ちゃんと『見ちゃいけません』的な空気が漂っている。
作戦は大失敗だ。
小声で彼女に説明する。
僕:「ちょうどのタイミングで煙草吸いに行ったから聞き逃してるけど、あれ、嘘だから。こいつ(後輩)がここぞとばかりに言ったエイプリルフールネタだから。クソつまんないのが何よりの証拠。」
彼女:「うん、分かってるって。騙されたフリしてビックリしたら、『こいつ騙されてる』って騙せるかな、って思っただけ。

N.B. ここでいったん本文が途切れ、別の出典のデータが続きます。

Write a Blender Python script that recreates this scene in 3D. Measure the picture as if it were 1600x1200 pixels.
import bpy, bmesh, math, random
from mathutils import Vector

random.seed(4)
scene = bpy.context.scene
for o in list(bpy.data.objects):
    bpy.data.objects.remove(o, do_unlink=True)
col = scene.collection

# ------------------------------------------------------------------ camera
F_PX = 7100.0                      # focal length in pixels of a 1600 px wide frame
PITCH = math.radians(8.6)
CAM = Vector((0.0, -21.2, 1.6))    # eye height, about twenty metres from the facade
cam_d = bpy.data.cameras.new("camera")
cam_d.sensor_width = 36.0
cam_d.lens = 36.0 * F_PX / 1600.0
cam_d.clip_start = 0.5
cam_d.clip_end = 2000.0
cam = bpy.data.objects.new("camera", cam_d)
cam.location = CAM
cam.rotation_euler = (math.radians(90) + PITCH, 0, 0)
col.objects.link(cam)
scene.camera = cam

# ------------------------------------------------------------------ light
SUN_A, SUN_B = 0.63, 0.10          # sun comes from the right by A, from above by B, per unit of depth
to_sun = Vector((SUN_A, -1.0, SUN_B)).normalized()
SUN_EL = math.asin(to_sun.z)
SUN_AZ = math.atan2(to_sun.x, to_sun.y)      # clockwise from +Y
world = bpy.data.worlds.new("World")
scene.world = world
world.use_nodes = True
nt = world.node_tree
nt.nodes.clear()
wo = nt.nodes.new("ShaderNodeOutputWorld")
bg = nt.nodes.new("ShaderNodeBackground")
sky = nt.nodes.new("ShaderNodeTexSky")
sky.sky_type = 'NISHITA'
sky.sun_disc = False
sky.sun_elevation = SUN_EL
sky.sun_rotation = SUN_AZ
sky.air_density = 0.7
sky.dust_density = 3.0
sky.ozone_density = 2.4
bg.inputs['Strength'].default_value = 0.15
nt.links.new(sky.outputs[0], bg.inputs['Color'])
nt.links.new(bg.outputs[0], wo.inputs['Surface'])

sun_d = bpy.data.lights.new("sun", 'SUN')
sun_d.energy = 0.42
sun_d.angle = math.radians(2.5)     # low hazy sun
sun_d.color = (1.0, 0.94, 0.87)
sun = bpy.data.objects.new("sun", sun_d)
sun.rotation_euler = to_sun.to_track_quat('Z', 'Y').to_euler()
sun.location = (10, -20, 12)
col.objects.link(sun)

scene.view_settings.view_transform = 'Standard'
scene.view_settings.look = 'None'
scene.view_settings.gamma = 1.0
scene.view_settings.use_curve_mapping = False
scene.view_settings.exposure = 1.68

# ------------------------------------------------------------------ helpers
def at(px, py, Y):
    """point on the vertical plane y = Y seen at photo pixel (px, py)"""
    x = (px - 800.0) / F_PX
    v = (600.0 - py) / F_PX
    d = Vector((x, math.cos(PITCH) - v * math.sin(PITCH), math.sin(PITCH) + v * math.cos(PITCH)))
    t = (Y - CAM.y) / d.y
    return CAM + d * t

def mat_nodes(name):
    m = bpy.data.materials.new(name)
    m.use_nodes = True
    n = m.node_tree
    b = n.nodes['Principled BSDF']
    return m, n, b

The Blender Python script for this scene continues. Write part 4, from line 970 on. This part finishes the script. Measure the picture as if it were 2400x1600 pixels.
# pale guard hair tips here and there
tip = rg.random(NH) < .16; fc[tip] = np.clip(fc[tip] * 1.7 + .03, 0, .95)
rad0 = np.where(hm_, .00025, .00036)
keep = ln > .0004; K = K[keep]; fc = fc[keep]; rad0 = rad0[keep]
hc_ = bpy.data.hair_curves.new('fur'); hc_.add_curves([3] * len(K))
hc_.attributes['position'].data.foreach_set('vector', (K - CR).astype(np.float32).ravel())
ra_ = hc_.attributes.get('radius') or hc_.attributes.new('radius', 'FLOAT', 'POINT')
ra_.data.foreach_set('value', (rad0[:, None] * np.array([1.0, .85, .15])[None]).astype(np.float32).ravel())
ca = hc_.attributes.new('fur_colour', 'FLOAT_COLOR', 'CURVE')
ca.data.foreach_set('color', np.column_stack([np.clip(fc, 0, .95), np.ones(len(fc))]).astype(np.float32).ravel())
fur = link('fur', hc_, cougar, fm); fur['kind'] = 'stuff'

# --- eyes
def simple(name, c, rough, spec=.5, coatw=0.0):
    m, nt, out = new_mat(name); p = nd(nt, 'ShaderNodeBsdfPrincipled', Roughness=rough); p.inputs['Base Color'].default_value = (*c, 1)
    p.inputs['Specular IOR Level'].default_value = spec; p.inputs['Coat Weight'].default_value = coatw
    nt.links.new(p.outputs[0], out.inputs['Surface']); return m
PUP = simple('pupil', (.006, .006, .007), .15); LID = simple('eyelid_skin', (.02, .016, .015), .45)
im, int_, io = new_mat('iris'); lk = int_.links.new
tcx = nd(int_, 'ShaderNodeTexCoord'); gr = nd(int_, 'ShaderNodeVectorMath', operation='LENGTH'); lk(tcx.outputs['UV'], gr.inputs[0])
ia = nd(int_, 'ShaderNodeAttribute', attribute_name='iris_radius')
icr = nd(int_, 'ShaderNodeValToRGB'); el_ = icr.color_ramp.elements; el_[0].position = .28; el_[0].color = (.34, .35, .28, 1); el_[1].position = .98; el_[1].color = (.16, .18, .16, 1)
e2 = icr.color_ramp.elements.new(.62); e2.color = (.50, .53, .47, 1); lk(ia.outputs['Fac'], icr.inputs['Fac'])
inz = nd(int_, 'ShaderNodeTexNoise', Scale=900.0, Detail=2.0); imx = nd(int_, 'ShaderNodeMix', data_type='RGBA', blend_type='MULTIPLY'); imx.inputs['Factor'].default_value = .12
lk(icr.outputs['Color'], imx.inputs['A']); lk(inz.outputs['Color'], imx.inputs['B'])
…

」
頭がこんがらがった。
何だ、このメタ構造。
結局の所、
僕を騙そうとする後輩(失敗)
騙されたフリをする彼女(成功)
僕と後輩を騙そうとする彼女(成功)
という図式になった。
結果的に後輩の嘘は活かされ、僕は見事に騙された。
「子どもじゃないんだからエイプリルフールとかやめろよ」と言った僕だけが、一人で嘘に巻き込まれる、という話。
というような、しょうもない作り話を皆さんは信じただろうか。
…などと言えばエイプリルフールのハッシュタグも少しは活きるだろうが、僕は巧みな騙しを出来ない方なので、これは実話だ。
おろしそバーグディッシュという将来を誓った伴侶がありながら、チーズバーグディッシュに浮気した今日、唐突に思い出したエピソード。